Material:
· · · ·
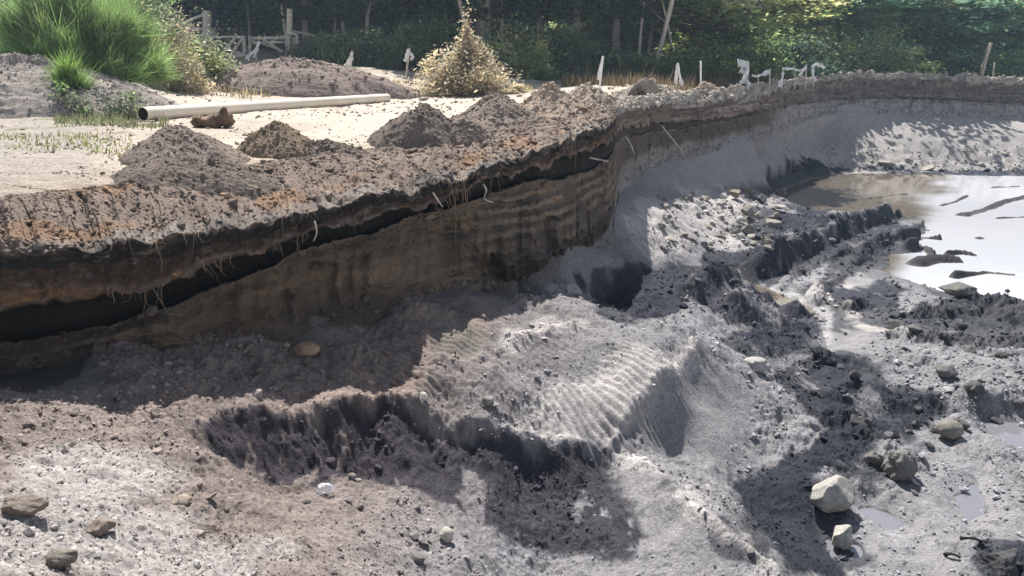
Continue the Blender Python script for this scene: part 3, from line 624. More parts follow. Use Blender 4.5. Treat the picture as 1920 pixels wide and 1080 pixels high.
def rotm(rx, ry, rz):
    cx, sx, cy, sy, cz, sz = math.cos(rx), math.sin(rx), math.cos(ry), math.sin(ry), math.cos(rz), math.sin(rz)
    return np.array([[cz, -sz, 0], [sz, cz, 0], [0, 0, 1]]) @ np.array([[cy, 0, sy], [0, 1, 0], [-sy, 0, cy]]) @ np.array([[1, 0, 0], [0, cx, -sx], [0, sx, cx]])
def tube_v(path, rad, n=8, seed=0, rough=0.0):       # tapered tube with capped ends
    path = np.asarray(path, float); m = len(path); rad = np.broadcast_to(rad, (m,))
    tan = np.gradient(path, axis=0); tan /= np.linalg.norm(tan, axis=1)[:, None] + 1e-9
    up = np.array([0.31, 0.2, 0.93]) if abs(tan[:, 2]).mean() < .8 else np.array([1.0, .2, 0])
    a = np.cross(tan, up); a /= np.linalg.norm(a, axis=1)[:, None]; b = np.cross(tan, a)
    th = np.linspace(0, 2 * math.pi, n, endpoint=False)
    rr = rad[:, None] * (1 + rough * vn(np.arange(m)[:, None] * .7 + seed, th[None] * 1.3, None, 17 + seed))
    V = path[:, None] + rr[..., None] * (np.cos(th)[None, :, None] * a[:, None] + np.sin(th)[None, :, None] * b[:, None])
    V = np.concatenate([V.reshape(-1, 3), path[:1], path[-1:]]); F = []
    for i in range(m - 1):
        for j in range(n):
            k = (j + 1) % n; F.append((i * n + j, i * n + k, (i + 1) * n + k, (i + 1) * n + j))
    for j in range(n):
        k = (j + 1) % n; F.append((m * n, k, j, j)); F.append((m * n + 1, (m - 1) * n + j, (m - 1) * n + k, (m - 1) * n + k))
    return V, np.array(F)
def join(parts):
    V, F, o = [], [], 0
    for v, f in parts: V.append(v); F.append(f + o); o += len(v)
    return np.concatenate(V), np.concatenate(F)
def fobj(name, verts, faces, mat, parent=None, col=None, smooth=True, wet=None):   # tolerates degenerate quads
    tri = faces.shape[1] == 4 and (faces[:, 2] == faces[:, 3]).any()
    if not tri: return mesh_obj(name, verts, faces, mat, col, wet, parent, smooth)
    q = faces[faces[:, 2] != faces[:, 3]]; t = faces[faces[:, 2] == faces[:, 3]][:, :3]
    allf = np.concatenate([q[:, [0, 1, 2]], q[:, [0, 2, 3]], t])
    return mesh_obj(name, verts, allf, mat, col, wet, parent, smooth)
def bez(pts, n=12):
    pts = [np.asarray(p, float) for p in pts]; P = np.array(pts); t = np.linspace(0, len(pts) - 1, n)
    out = []
    for s_ in t:
        i = min(int(s_), len(pts) - 2); f = s_ - i
        p0 = P[max(i - 1, 0)]; p1 = P[i]; p2 = P[i + 1]; p3 = P[min(i + 2, len(pts) - 1)]
        out.append(.5 * ((2 * p1) + (-p0 + p2) * f + (2 * p0 - 5 * p1 + 4 * p2 - p3) * f * f + (-p0 + 3 * p1 - 3 * p2 + p3) * f ** 3))
    return np.array(out)
def ph(px, py, lo=6, fn=None): return hit(fn or plat, px, py, lo, 100)

# ------------------------------------------------------------------ spoil heaps standing on the plateau
def heap(px, pytop, Y, rx, ry, h, col, label, seed, power=1.25, rough=.05, tip=0.0, grp='soil heaps tipped along the pit edge', cone=.75):
    c = W(px, pytop, Y); bz = platz(c[0], c[1])
    h = c[2] - bz
    nr, na = 110, 260
    rr = np.linspace(0, 1.12, nr)[:, None]; th = np.linspace(0, 2 * math.pi, na, endpoint=True)[None]
    wob = 1 + .16 * vn(np.cos(th) * 1.6 + seed, np.sin(th) * 1.6, None, seed) + .07 * vn(np.cos(th) * 5 + seed, np.sin(th) * 5, None, seed + 1)
    x = c[0] + rx * rr * np.cos(th) * wob; y = c[1] + ry * rr * np.sin(th) * wob
    if Y > 18 and grp.startswith('soil'): y = np.maximum(y, np.interp(960 + F * x / (y * CP + .28), CPX, CV[0][1]) + .1)
    q = np.clip(1 - rr, 0, 1) + 0 * th
    prof = cone * q ** power + (1 - cone) * (1 - (1 - q) ** 2) * 1.0
    prof = np.clip(prof * (1 + .25 * fbm(x * 2.2 / rx, y * 2.2 / ry, None, 3, seed + 2) * (rr > .05)), 0, 1.15)
    s = min(1.6, max(.6, Y / 14))
    z = plat(x, y) + h * prof - .10 * sstep(.92, 1.1, rr)
    cl = fbm(x * 7 / s, y * 7 / s, z * 3, 4, seed + 3, .6, True)
    z = z + rough * s * cl * sstep(0, .25, q + .12) + .012 * s * fbm(x * 26, y * 26, None, 2, seed + 4)
    cc = np.zeros(x.shape + (3,)) + np.array(col)
    cc = cc * (1 + .22 * fbm(x * 3, y * 3, z * 3, 4, seed + 5) - .12 * (cl < 0))[..., None]
    o = mesh_obj('soil_heap', np.stack([x, y, z], -1).reshape(-1, 3), grid_faces(nr, na), M_SOIL, cc.reshape(-1, 3))
    tag(o, label, 'soil heap', grp); return x, y, z, cc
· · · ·
Set exercise: Take every line above carrying "parts" and return it.

Task answer:
Continue the Blender Python script for this scene: part 3, from line 624. More parts follow. Use Blender 4.5. Treat the picture as 1920 pixels wide and 1080 pixels high.
def join(parts):
    for v, f in parts: V.append(v); F.append(f + o); o += len(v)